The curse of living under patriarchal white supremacy is the exact point at which Beyoncé touches the divine. In this celebration of healing, Beyoncé finds God deeply embedded within herself. She claims this as theo-political practice, à la black feminist warrior poet Audre Lorde, who famously said, “Caring for myself is not self-indulgence, it is self-preservation, and that is an act of political warfare.”
Jesus understood that loving and celebrating yourself was a political act, especially for the poor rural communities around him. Jesus embodied the Jewish ethic of celebrating the body and rejoicing in life, despite centuries of dis-embodied Christian interpretation. Early on in the Gospel of Luke, he recognizes that many understand what he’s trying to say, but not everyone gets it.

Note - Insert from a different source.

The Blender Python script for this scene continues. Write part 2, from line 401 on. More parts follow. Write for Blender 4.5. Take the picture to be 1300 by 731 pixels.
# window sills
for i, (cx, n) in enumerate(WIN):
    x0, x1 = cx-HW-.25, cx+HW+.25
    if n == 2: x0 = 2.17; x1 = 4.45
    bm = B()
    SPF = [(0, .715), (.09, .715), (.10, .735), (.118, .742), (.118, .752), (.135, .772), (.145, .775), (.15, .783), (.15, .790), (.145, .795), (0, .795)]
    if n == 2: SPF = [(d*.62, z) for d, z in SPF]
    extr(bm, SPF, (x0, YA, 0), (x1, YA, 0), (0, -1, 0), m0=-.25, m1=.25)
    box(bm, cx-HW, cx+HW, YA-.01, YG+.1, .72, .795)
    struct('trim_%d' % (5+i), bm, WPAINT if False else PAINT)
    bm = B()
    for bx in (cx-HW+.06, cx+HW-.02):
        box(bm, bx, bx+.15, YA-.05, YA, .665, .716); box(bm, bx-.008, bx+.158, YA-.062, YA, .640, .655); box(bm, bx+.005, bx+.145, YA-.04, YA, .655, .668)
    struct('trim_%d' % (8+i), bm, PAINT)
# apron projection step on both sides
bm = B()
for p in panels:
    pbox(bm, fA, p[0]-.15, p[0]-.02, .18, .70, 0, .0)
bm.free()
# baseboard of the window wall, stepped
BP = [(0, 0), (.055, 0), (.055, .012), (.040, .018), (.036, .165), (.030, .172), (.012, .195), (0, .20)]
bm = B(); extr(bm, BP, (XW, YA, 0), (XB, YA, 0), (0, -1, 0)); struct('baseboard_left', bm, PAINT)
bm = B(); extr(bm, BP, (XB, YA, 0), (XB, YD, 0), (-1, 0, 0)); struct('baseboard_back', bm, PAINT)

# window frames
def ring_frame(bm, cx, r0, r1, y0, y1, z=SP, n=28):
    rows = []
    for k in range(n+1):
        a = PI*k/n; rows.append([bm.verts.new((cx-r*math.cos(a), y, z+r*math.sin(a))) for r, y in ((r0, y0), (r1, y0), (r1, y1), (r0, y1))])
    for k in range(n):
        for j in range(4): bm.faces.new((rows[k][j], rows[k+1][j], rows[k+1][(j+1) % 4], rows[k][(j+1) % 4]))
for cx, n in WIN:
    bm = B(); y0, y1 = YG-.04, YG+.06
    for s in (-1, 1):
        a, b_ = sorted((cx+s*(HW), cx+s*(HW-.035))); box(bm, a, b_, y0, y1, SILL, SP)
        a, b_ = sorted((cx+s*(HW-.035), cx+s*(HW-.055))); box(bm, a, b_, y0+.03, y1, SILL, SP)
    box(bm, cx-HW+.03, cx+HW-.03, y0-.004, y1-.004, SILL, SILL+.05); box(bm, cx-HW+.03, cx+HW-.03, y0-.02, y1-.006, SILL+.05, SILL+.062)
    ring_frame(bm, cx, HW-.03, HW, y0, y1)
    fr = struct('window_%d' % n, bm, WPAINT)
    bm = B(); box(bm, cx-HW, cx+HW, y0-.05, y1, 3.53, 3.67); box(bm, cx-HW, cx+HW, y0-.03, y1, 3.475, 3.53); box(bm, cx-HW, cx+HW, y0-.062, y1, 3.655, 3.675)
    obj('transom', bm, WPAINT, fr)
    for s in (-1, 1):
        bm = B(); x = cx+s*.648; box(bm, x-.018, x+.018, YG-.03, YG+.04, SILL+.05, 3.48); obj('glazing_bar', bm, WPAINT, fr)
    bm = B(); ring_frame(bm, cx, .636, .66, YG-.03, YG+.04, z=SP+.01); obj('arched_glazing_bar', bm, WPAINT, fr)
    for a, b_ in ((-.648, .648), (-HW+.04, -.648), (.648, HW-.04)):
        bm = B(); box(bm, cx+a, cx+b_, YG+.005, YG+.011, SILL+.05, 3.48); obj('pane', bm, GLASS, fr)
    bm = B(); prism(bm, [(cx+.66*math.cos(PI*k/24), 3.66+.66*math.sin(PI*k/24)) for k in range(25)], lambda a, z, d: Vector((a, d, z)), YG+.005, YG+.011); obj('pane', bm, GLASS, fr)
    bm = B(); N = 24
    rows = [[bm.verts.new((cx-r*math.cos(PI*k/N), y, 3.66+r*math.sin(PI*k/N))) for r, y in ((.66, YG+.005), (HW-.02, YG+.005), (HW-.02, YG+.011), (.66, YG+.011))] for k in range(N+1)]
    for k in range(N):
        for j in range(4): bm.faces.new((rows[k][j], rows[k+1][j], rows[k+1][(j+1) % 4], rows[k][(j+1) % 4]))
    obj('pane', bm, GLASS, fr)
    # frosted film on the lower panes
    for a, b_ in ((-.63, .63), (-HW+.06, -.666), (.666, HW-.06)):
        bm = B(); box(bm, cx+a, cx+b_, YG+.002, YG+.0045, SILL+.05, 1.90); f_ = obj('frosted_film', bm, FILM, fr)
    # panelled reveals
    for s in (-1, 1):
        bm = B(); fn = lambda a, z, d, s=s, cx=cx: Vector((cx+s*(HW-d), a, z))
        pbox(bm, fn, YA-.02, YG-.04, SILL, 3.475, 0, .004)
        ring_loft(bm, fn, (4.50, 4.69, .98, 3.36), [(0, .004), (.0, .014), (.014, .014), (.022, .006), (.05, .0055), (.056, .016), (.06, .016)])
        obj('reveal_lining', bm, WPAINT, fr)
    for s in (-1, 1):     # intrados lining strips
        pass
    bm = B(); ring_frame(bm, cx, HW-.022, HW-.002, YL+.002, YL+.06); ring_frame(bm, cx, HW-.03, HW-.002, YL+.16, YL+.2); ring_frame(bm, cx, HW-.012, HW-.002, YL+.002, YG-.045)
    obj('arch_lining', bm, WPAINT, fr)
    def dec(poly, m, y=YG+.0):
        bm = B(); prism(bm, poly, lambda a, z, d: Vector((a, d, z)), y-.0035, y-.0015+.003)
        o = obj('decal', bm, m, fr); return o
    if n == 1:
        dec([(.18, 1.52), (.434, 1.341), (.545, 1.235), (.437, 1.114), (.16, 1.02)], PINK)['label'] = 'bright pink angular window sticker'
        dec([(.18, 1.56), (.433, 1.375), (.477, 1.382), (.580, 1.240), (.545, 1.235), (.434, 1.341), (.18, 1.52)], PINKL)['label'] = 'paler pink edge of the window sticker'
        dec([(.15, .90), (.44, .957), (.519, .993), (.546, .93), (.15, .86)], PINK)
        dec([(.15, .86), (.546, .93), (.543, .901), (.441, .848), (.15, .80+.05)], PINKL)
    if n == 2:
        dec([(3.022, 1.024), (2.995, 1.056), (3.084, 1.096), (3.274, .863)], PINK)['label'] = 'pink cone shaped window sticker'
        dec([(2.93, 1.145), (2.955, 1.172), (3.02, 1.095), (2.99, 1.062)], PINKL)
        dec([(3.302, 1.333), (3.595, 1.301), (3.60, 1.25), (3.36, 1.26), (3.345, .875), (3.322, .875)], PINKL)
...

'To what then will I compare the people of this generation, and what are they like? They are like children sitting in the market-place and calling to one another, “We played the flute for you, and you did not dance; we wailed, and you did not weep.” For John the Baptist has come eating no bread and drinking no wine, and you say, “He has a demon”; the Son of Man has come eating and drinking, and you say, “Look, a glutton and a drunkard, a friend of tax-collectors and sinners!”
No doubt, we are living in another generation playing the flute and asking everyone to dance. If you've missed the music, check out the recent planet-wide protests against the fossil fuel industry, or growing movements against police violence and prisons, or Jewish young people standing up to institutional complicity in the occupation of Palestine.
It is little wonder that in times like these artists like Beyoncé, Kendrick Lamar, or Chance the Rapper delve deep into their Christian faith to find the resources for resistance. On his recent album, Chance tells us,
“I don't make songs for free, I make 'em for freedom Don't believe in kings, believe in the Kingdom…. Jesus' black life ain't matter, I know I talked to his daddy Said you the man of the house now, look out for your family.”
Kendrick Lamar's 2015 album To Pimp A Butterfly is a Faustian story, where Lucy (Lucifer) and Uncle Sam team up to promise limitless fame and fortune in exchange for Kendrick abandoning his community. “Lucy gon’ fill your pockets/Lucy gon’ move your mama out of Compton/….And now you all grown up to sign this contract if that’s possible."
This is the devil’s Catch-22: Black artists can escape urban poverty and endless cycles of violence, they can attain white owning-class standards of respectability, but only if they will leave their friends behind. But Kendrick’s conscience lets him know: “You ain’t no brother, you ain’t no disciple, you ain’t no friend/A friend never leave Compton for profit or leave his best friend.” Kendrick recognizes the violence in his community as a connection to the divine, and their joyful celebration and resistance as part of Jesus' call to dance in the marketplace.
May we all have ears to hear the call of the flute, and dance in the marketplace.